* [DATA PROVIDED]:
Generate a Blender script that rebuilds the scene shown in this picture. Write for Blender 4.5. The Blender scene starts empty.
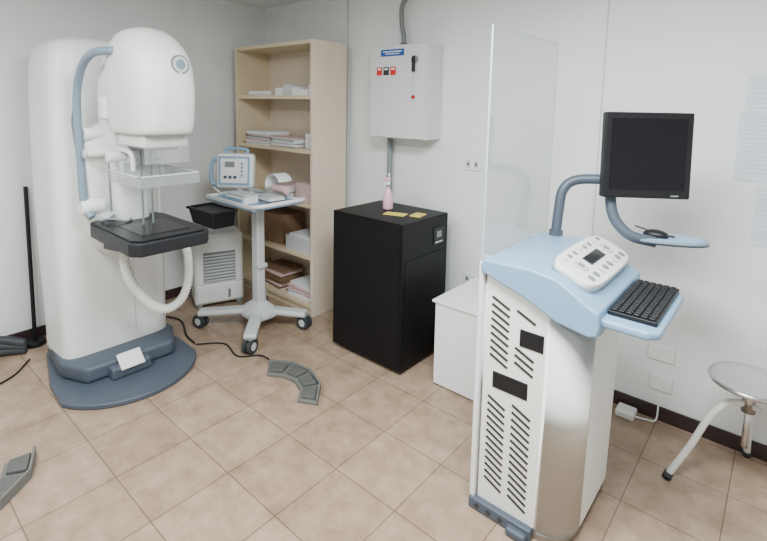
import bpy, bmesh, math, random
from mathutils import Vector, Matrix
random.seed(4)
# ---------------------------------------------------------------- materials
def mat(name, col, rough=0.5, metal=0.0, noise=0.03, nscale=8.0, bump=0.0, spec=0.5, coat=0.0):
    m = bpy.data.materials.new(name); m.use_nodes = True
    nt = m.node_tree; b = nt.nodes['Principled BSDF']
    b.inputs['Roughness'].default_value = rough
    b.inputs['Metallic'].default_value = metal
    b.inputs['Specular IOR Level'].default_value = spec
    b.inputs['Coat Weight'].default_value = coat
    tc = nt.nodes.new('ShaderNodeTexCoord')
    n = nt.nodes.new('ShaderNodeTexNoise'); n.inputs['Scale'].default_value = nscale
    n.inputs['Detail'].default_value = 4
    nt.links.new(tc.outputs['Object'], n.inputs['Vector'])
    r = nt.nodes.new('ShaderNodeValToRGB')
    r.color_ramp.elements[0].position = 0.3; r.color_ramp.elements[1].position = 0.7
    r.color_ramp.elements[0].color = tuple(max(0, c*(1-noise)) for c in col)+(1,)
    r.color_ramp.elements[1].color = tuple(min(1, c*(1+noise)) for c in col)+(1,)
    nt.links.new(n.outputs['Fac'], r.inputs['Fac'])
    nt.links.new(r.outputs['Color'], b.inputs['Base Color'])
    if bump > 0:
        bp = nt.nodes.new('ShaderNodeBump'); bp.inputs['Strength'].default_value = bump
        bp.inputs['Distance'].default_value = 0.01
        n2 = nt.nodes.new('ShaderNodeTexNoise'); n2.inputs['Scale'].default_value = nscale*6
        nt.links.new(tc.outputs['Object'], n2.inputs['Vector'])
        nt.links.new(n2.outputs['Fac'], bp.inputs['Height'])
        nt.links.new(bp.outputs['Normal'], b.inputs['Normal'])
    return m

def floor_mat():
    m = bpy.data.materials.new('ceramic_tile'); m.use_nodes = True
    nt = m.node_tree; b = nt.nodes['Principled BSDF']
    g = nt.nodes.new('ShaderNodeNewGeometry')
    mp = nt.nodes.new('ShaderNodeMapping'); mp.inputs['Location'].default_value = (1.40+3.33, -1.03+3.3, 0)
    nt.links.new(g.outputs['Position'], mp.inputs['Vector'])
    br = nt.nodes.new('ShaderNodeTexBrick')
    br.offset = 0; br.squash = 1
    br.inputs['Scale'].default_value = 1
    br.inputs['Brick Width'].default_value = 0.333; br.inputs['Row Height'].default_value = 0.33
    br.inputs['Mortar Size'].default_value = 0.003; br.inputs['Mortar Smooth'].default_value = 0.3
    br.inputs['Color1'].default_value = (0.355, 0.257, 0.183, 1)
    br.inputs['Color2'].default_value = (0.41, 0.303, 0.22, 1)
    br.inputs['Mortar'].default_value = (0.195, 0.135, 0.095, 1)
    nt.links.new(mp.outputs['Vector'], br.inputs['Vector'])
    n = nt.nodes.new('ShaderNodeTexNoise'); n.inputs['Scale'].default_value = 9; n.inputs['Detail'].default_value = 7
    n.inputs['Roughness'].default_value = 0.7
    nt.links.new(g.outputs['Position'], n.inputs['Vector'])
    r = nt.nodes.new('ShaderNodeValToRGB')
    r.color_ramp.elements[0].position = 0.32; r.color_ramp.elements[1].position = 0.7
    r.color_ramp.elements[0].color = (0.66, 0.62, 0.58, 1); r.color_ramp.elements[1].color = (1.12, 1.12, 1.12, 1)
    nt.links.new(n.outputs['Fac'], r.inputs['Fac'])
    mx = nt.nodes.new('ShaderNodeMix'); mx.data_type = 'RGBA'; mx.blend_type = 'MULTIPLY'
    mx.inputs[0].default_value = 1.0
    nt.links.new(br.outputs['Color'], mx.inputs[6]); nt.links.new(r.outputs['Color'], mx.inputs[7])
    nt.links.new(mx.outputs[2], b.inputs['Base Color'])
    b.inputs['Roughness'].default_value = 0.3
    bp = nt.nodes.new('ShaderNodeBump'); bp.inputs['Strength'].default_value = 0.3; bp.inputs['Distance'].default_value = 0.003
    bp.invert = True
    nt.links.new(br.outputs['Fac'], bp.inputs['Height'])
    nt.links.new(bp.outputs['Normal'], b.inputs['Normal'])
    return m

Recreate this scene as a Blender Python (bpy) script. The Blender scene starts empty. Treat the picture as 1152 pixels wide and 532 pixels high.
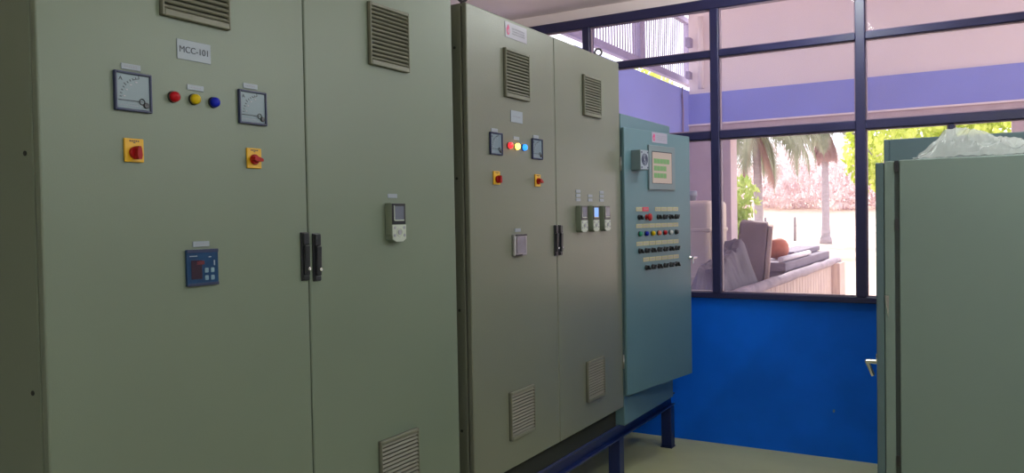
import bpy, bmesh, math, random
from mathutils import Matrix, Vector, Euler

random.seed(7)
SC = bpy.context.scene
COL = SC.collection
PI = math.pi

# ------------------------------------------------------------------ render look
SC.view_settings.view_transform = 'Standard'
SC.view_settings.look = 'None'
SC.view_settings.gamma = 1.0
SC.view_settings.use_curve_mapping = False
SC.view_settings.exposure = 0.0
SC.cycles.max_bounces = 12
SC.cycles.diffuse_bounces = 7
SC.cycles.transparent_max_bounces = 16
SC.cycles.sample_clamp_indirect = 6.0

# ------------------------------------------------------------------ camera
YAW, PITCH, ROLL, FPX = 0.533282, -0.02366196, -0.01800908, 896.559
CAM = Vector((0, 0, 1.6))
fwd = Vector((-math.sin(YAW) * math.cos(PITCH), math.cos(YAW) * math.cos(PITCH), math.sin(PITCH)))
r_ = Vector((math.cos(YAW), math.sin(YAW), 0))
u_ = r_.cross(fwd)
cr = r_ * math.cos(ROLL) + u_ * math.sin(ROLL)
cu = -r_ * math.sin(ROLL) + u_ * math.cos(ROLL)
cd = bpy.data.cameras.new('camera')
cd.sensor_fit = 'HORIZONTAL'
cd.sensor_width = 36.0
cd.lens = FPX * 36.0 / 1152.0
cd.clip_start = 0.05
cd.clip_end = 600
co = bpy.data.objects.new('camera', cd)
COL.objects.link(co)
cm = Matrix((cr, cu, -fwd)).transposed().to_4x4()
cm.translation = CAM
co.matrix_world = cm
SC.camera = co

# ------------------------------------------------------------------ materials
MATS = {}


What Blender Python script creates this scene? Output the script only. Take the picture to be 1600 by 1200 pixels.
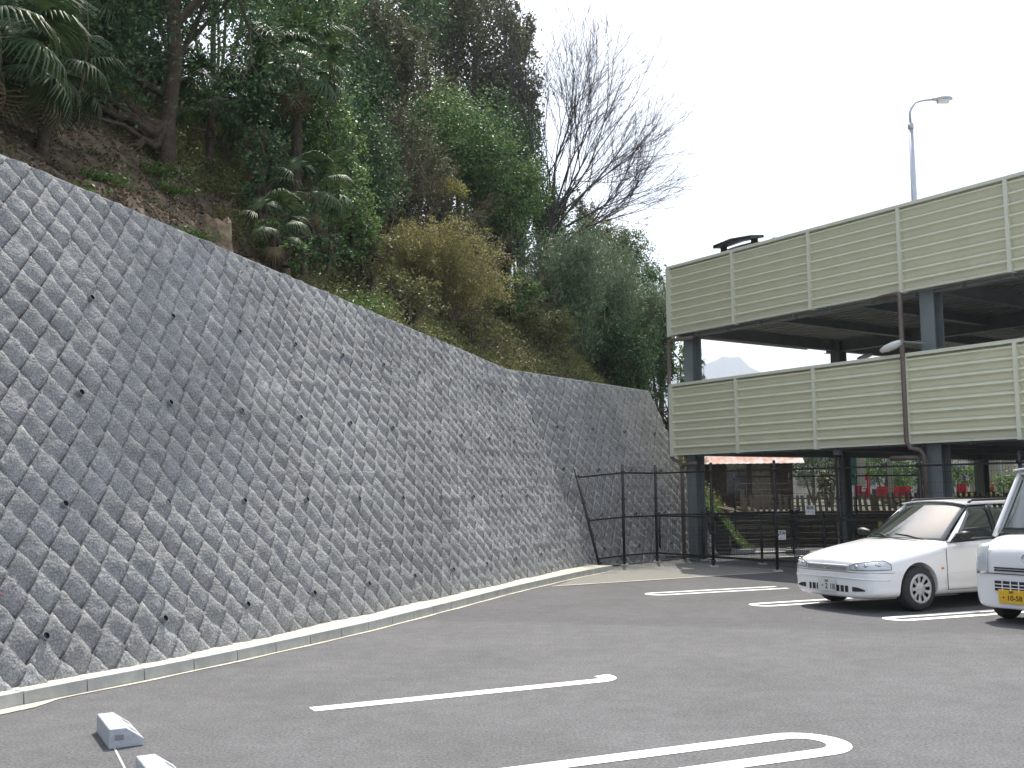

* [WORK INSTRUCTIONS]:
Pictures are excluded; copy all other data exactly as shown.

* [ANSWER BELOW]:
Generate a Blender script that rebuilds the scene shown in this picture. Write for Blender 4.5. The Blender scene starts empty.
import bpy, bmesh, math, random
from mathutils import Vector, Matrix
random.seed(4)
# ---------------------------------------------------------------- materials
def mat(name, col, rough=0.5, metal=0.0, noise=0.03, nscale=8.0, bump=0.0, spec=0.5, coat=0.0):
    m = bpy.data.materials.new(name); m.use_nodes = True
    nt = m.node_tree; b = nt.nodes['Principled BSDF']
    b.inputs['Roughness'].default_value = rough
    b.inputs['Metallic'].default_value = metal
    b.inputs['Specular IOR Level'].default_value = spec
    b.inputs['Coat Weight'].default_value = coat
    tc = nt.nodes.new('ShaderNodeTexCoord')
    n = nt.nodes.new('ShaderNodeTexNoise'); n.inputs['Scale'].default_value = nscale
    n.inputs['Detail'].default_value = 4
    nt.links.new(tc.outputs['Object'], n.inputs['Vector'])
    r = nt.nodes.new('ShaderNodeValToRGB')
    r.color_ramp.elements[0].position = 0.3; r.color_ramp.elements[1].position = 0.7
    r.color_ramp.elements[0].color = tuple(max(0, c*(1-noise)) for c in col)+(1,)
    r.color_ramp.elements[1].color = tuple(min(1, c*(1+noise)) for c in col)+(1,)
    nt.links.new(n.outputs['Fac'], r.inputs['Fac'])
    nt.links.new(r.outputs['Color'], b.inputs['Base Color'])
    if bump > 0:
        bp = nt.nodes.new('ShaderNodeBump'); bp.inputs['Strength'].default_value = bump
        bp.inputs['Distance'].default_value = 0.01
        n2 = nt.nodes.new('ShaderNodeTexNoise'); n2.inputs['Scale'].default_value = nscale*6
        nt.links.new(tc.outputs['Object'], n2.inputs['Vector'])
        nt.links.new(n2.outputs['Fac'], bp.inputs['Height'])
        nt.links.new(bp.outputs['Normal'], b.inputs['Normal'])
    return m

def floor_mat():
    m = bpy.data.materials.new('ceramic_tile'); m.use_nodes = True
    nt = m.node_tree; b = nt.nodes['Principled BSDF']
    g = nt.nodes.new('ShaderNodeNewGeometry')
    mp = nt.nodes.new('ShaderNodeMapping'); mp.inputs['Location'].default_value = (1.40+3.33, -1.03+3.3, 0)
    nt.links.new(g.outputs['Position'], mp.inputs['Vector'])
    br = nt.nodes.new('ShaderNodeTexBrick')
    br.offset = 0; br.squash = 1
    br.inputs['Scale'].default_value = 1
    br.inputs['Brick Width'].default_value = 0.333; br.inputs['Row Height'].default_value = 0.33
    br.inputs['Mortar Size'].default_value = 0.003; br.inputs['Mortar Smooth'].default_value = 0.3
    br.inputs['Color1'].default_value = (0.355, 0.257, 0.183, 1)
    br.inputs['Color2'].default_value = (0.41, 0.303, 0.22, 1)
    br.inputs['Mortar'].default_value = (0.195, 0.135, 0.095, 1)
    nt.links.new(mp.outputs['Vector'], br.inputs['Vector'])
    n = nt.nodes.new('ShaderNodeTexNoise'); n.inputs['Scale'].default_value = 9; n.inputs['Detail'].default_value = 7
    n.inputs['Roughness'].default_value = 0.7
    nt.links.new(g.outputs['Position'], n.inputs['Vector'])
    r = nt.nodes.new('ShaderNodeValToRGB')
    r.color_ramp.elements[0].position = 0.32; r.color_ramp.elements[1].position = 0.7
    r.color_ramp.elements[0].color = (0.66, 0.62, 0.58, 1); r.color_ramp.elements[1].color = (1.12, 1.12, 1.12, 1)
    nt.links.new(n.outputs['Fac'], r.inputs['Fac'])
    mx = nt.nodes.new('ShaderNodeMix'); mx.data_type = 'RGBA'; mx.blend_type = 'MULTIPLY'
    mx.inputs[0].default_value = 1.0
    nt.links.new(br.outputs['Color'], mx.inputs[6]); nt.links.new(r.outputs['Color'], mx.inputs[7])
    nt.links.new(mx.outputs[2], b.inputs['Base Color'])
    b.inputs['Roughness'].default_value = 0.3
    bp = nt.nodes.new('ShaderNodeBump'); bp.inputs['Strength'].default_value = 0.3; bp.inputs['Distance'].default_value = 0.003
    bp.invert = True
    nt.links.new(br.outputs['Fac'], bp.inputs['Height'])
    nt.links.new(bp.outputs['Normal'], b.inputs['Normal'])
    return m

Recreate this scene as a Blender Python (bpy) script. The Blender scene starts empty. Treat the picture as 1152 pixels wide and 532 pixels high.
import bpy, bmesh, math, random
from mathutils import Matrix, Vector, Euler

random.seed(7)
SC = bpy.context.scene
COL = SC.collection
PI = math.pi

# ------------------------------------------------------------------ render look
SC.view_settings.view_transform = 'Standard'
SC.view_settings.look = 'None'
SC.view_settings.gamma = 1.0
SC.view_settings.use_curve_mapping = False
SC.view_settings.exposure = 0.0
SC.cycles.max_bounces = 12
SC.cycles.diffuse_bounces = 7
SC.cycles.transparent_max_bounces = 16
SC.cycles.sample_clamp_indirect = 6.0

# ------------------------------------------------------------------ camera
YAW, PITCH, ROLL, FPX = 0.533282, -0.02366196, -0.01800908, 896.559
CAM = Vector((0, 0, 1.6))
fwd = Vector((-math.sin(YAW) * math.cos(PITCH), math.cos(YAW) * math.cos(PITCH), math.sin(PITCH)))
r_ = Vector((math.cos(YAW), math.sin(YAW), 0))
u_ = r_.cross(fwd)
cr = r_ * math.cos(ROLL) + u_ * math.sin(ROLL)
cu = -r_ * math.sin(ROLL) + u_ * math.cos(ROLL)
cd = bpy.data.cameras.new('camera')
cd.sensor_fit = 'HORIZONTAL'
cd.sensor_width = 36.0
cd.lens = FPX * 36.0 / 1152.0
cd.clip_start = 0.05
cd.clip_end = 600
co = bpy.data.objects.new('camera', cd)
COL.objects.link(co)
cm = Matrix((cr, cu, -fwd)).transposed().to_4x4()
cm.translation = CAM
co.matrix_world = cm
SC.camera = co

# ------------------------------------------------------------------ materials
MATS = {}


What Blender Python script creates this scene? Output the script only. Take the picture to be 1600 by 1200 pixels.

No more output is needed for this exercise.